A quaint, but classic table setting.

He really did have an eye for detail, going so far as to even place his more prized kebabs on taller poles to really make sure they’re on full display. Something that had to at least be some consolation when you were sitting up there, in unimaginable pain, you could at least look at your boys and be like, “I knew I was a cooler battle Ottoman than Steve. Dickhead.” To add even further to Vlad’s legend, the story goes that he may have even gone as far as to dip a bit of his bread into a bowl of the blood of his enemies. A touch that, even for Vlad, is a bit much. He’s really just become an anime villain at this point and somebody needs to reign his crazy ass in.

Vlad Gets His

Somebody did indeed end up reigning Vlad’s crazy ass in. Well, actually, just chopping it off instead. Vlad’s career ended much in the same way it began: with heads coming off.
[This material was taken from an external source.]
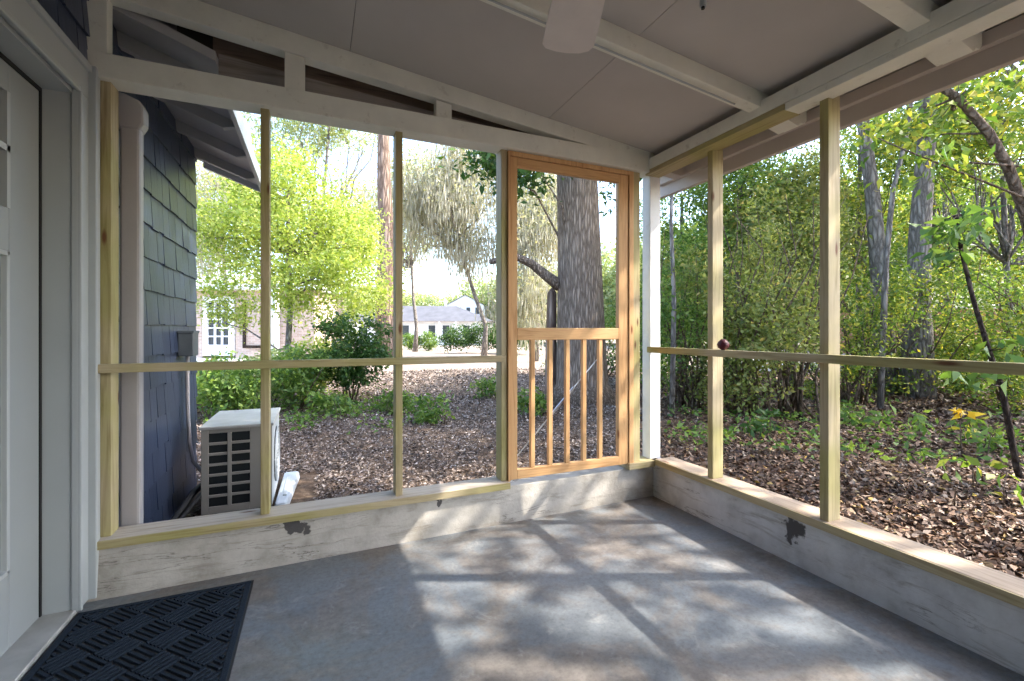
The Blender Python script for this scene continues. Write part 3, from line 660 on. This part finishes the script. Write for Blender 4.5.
# big oak behind the screen door
b = G(582, 8.0)
oak_br = [([at(560, 286, 7.95), at(548, 277, 7.9), at(532, 264, 7.8), at(515, 256, 7.6), at(490, 262, 7.4)], .11)]
plant('oak_tree', 'massive oak trunk standing behind the screen door', 'tree', b, up(b, [(0, 0, .35), (-.02, 0, 1.2), (-.05, 0, 2.5), (-.12, 0, 4.5), (-.2, 0, 11), (-.2, 0, 20), (-.2, 0, 22)]), .50,
      [ell(528, 172, 7.2, .42, .40), ell(500, 160, 7.4, .40, .45), ell(617, 178, 8.5, .22, .6)], 'leaf_dark', 1500, .13, 26, .20, 1, 'bark_oak', nbr=3, brr=.05, branches=oak_br)
for o in COL.objects:
    if o.parent and o.parent.name == 'oak_tree' and o.name.startswith('trunk'): pass
b = G(551, 8.2)
o = MB().tube([(b[0], b[1], b[2]), (b[0], b[1], 1.0), (b[0] + .02, b[1], 1.9), (b[0] + .03, b[1], 2.0)], [.12, .10, .085, .02], 9).build('tree_stump', 'bark_red', origin=b)
tag(o, 'short brown broken trunk standing against the left side of the big oak', 'stump')
# tall reddish trunk left
b = G(386, 19.5)
plant('pine_tree', 'tall straight reddish trunk beyond the bushes, left of the white house', 'tree', b, up(b, [(-.02, 0, 1), (-.06, 0, 3), (.05, 0, 5), (-.08, 0, 7.5), (-.1, 0, 10), (-.1, 0, 16)]), .46,
      [((b[0], b[1], 17), (4, 4, 2.5))], 'leaf_mid', 5000, .3, 50, .6, 2, 'bark_red', nbr=16)
# bright lime tree
b = G(288, 9.3)
plant('young_tree', 'bright lime-green young tree beyond the air conditioner', 'tree', b, up(b, [(0, 0, 1), (.05, 0, 2), (0, .05, 3), (0, 0, 4.2)]), .07,
      [ell(300, 240, 9.3, 1.5, 1.5), ell(255, 235, 9.5, 1.15, 1.1), ell(338, 290, 9.2, 1.0, .9), ell(282, 175, 9.5, .75, .8), ell(345, 235, 10, .7, .8), ell(225, 300, 10, .6, .6)], 'leaf_lime', 33000, .085, 260, .20, 3, 'bark_grey', moss=0, shell=.2)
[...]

In one of his classic skirmishes with the Ottomans, Vlad’s believed to have finally lost his battle and was decapitated in the process. His head was then sent back with his rivals and, what else, proudly put on display in a slightly redemptive twist of irony that isn’t nearly sufficient for the kinds of acts he had committed before becoming his own Sims: Medieval Edition wall decoration.

Vlad’s one of those guys who truly was legendary, even while alive. So damn horrible that even before information could be spread in any real way, word got around that there was a dude a few towns over that was into some super weird crap. He’s also a cautionary tale, one that everyone should look at and think to themselves: am I doing things right now that one day an author will look back on and decide, “Oh, man, this guy’s a total dickhead. Like, SUCH a creepy dick. I have the perfect idea for a character now because of this creepy, weirdo dickhead that is going to become one of the most famously evil symbols of all time. All because of this one actually real, creepy, weirdo, douchebag dickhead who inspired me.” If you think you’re on that path, there may still be time to reverse course.